Une reconnaissance nationale attendue
Bien qu’il s’agisse parfois de reproduire des gestes de travaux harassants et pénibles, les personnes sur les photographies n’affichent du coup aucune souffrance.
« La particularité de certaines images est qu’Arnaudin a voulu montrer tout un processus, précise Catherine Vigneron. Les gestes sont décomposés : dans sa composition des lavandières (femmes qui lavaient autrefois le linge dans un cours d’eau ou un lavoir, NDLR), on retrouve une femme qui lave le linge, une autre qui va le frotter, une qui va le rincer, une qui va l’étendre… Tout y est.
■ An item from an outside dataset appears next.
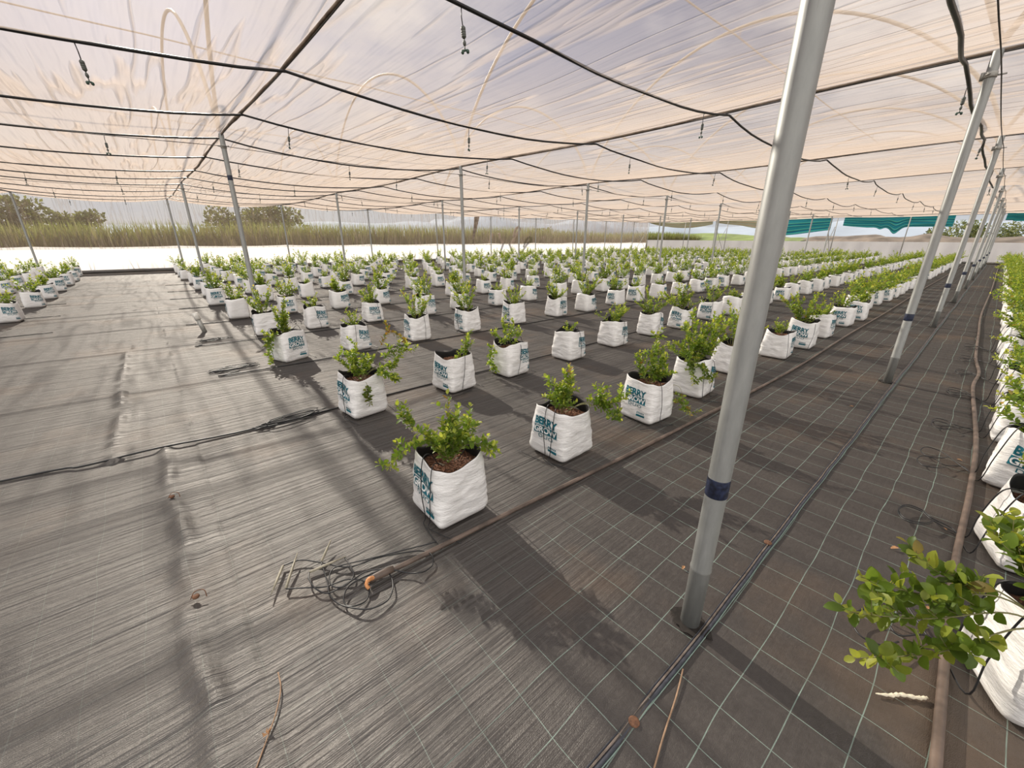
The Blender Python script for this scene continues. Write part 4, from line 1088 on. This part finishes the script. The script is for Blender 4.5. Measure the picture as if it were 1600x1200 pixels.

Toute la chaîne opératoire d’une activité est reproduite, étape par étape, sur une même photographie. »
Ces mises en scène conférent à ses compositions toute leur intention didactique que la commissaire de l’exposition a voulu mettre en avant avec l’exposition des notes et des croquis. Arnaudin est allé jusqu’à faire retirer les tuiles d’un toit afin de laisser entrer plus de lumière pour une des rares photographies organisées en intérieur.
Au-delà d’une simple série de photographies, l’exposition dédiée à Félix Arnaudin jusqu’au 31 octobre 2015, « Le guetteur mélancolique », montre l’aspect ethnographique de son travail de collecteur. Le musée d’Aquitaine espère faire connaître Félix Arnaudin au niveau national voire international, reconnaissance que le photographe landais peine à obtenir.
Autour de l’exposition
- Le Rocher de Palmer accueille une « extension » de l’exposition des photos de Félix Arnaudin.
- « Félix Arnaudin. L’œuvre photographique. 1874 – 1921 » aux Editions Confluences, sortie avril 2015.
- L’exposition sera présentée à l’Ecomusée de Marquèze, au printemps 2016.